How students can not only fulfill, but exceed high school requirements

First Two Years: WBLA Level C

When a student reaches high school, he should possess a growing acumen in writing, having incorporated the skills that are taught in WBLA Level B. As a student “grows up” with WBLA, the excellent language arts principles taught through this curriculum should become second nature in his writing.

With this in mind, we recommend that the first two years of high-school-level language arts course work begin with WBLA Booklet 1C and conclude with booklet 16C. We realize that some families may be in a different numbered Wisdom Booklet while their high school student is working through WBLA 1–16 Level C. While working in an English program that directly correlates to the Wisdom Booklet you are studying is ideal, you may use any WBLA booklet along side any Wisdom Booklet and still receive the benefits of WBLA.

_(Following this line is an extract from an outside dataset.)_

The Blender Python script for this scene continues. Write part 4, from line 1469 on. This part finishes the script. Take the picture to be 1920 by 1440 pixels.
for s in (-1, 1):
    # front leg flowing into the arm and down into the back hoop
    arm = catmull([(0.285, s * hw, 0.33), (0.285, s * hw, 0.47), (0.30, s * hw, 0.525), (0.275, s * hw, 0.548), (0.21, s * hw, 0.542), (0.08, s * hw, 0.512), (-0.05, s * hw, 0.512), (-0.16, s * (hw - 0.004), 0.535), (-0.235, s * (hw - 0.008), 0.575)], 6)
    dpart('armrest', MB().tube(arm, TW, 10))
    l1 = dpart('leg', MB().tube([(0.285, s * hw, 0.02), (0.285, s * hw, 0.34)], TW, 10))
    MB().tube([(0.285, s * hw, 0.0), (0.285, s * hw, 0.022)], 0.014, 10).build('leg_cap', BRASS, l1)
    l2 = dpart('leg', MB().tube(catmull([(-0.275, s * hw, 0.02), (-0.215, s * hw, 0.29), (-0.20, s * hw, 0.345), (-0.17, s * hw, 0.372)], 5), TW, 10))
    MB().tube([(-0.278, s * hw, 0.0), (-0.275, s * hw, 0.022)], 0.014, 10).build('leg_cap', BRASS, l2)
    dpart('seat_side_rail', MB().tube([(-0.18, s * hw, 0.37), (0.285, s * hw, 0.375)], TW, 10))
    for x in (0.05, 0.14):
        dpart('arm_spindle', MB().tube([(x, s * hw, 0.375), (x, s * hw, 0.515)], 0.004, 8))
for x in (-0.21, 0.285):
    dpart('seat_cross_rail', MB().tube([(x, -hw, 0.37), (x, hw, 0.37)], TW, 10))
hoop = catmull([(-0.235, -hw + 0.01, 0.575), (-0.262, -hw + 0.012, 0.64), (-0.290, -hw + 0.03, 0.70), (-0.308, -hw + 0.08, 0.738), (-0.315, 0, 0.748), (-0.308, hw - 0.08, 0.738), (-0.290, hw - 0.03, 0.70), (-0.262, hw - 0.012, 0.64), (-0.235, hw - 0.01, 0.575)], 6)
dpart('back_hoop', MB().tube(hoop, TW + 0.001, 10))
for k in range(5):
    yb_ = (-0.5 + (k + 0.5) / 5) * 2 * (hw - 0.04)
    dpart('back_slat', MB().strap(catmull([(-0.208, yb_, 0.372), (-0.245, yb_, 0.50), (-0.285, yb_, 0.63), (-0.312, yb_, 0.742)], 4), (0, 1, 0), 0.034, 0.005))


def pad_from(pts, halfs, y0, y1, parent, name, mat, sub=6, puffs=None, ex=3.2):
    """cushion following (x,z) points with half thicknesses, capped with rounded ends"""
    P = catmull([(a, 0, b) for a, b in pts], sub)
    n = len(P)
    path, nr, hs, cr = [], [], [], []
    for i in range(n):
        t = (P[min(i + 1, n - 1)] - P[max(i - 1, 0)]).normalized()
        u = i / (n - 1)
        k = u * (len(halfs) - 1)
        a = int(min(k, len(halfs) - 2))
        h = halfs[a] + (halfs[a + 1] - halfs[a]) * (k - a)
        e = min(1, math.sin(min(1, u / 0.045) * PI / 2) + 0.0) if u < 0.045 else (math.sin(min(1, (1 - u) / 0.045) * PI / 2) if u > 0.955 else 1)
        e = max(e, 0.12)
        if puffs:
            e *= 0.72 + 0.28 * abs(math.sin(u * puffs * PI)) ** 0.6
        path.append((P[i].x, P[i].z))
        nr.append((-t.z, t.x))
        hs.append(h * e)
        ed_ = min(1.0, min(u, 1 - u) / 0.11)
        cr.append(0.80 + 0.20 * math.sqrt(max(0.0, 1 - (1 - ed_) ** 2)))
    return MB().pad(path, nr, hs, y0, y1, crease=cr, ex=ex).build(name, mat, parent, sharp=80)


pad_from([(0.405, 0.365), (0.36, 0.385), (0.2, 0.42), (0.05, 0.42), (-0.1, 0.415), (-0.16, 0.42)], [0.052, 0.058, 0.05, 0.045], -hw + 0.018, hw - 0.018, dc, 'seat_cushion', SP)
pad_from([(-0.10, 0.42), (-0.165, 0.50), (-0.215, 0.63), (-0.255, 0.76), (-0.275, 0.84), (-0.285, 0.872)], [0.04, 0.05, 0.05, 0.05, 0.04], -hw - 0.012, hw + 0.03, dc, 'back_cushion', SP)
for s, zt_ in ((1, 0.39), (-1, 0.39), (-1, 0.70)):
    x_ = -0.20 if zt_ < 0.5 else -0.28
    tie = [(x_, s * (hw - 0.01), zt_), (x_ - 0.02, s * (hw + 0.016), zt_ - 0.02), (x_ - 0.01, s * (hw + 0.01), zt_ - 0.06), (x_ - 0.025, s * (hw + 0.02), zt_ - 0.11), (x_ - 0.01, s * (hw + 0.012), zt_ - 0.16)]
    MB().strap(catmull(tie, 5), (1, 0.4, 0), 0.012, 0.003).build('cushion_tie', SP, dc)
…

What do WBLA weekly lessons include?
WBLA weekly lessons contain all major language arts components, including the following:

  1. Literature passage for copying, dictation, studying, composition, writing, and other skills
  2. Reading and listening comprehension based on the passages
  3. Vocabulary learning based on the passages and the Wisdom Booklets
  4. Spelling Lessons
  5. Editor Duties
  6. Usage skills based on the passages (grammar and/or punctuation)
  7. Study skills/prewriting assignments
  8. Composition and creative writing assignments
  9. Checklist Challenges
  10. Extensions for advanced students
  11. Extra Practice assignments
  12. Teacher Tips
  13. Teacher’s Helps
  14. Answer Keys

How can you use WBLA Level C with any Wisdom Booklet?
If you are using a WBLA booklet that does not directly correspond with your current Wisdom Booklet, it is recommended that you use WBLA “as is” each week until you come to the weekly essay. During the first two weeks of WBLA, students are instructed to write key word outline essays based on the weekly passages. From the Wisdom Booklet you are studying, you may choose to select a passage that is similar in length to that week’s passage. From this passage, your student can write his key word outline essay.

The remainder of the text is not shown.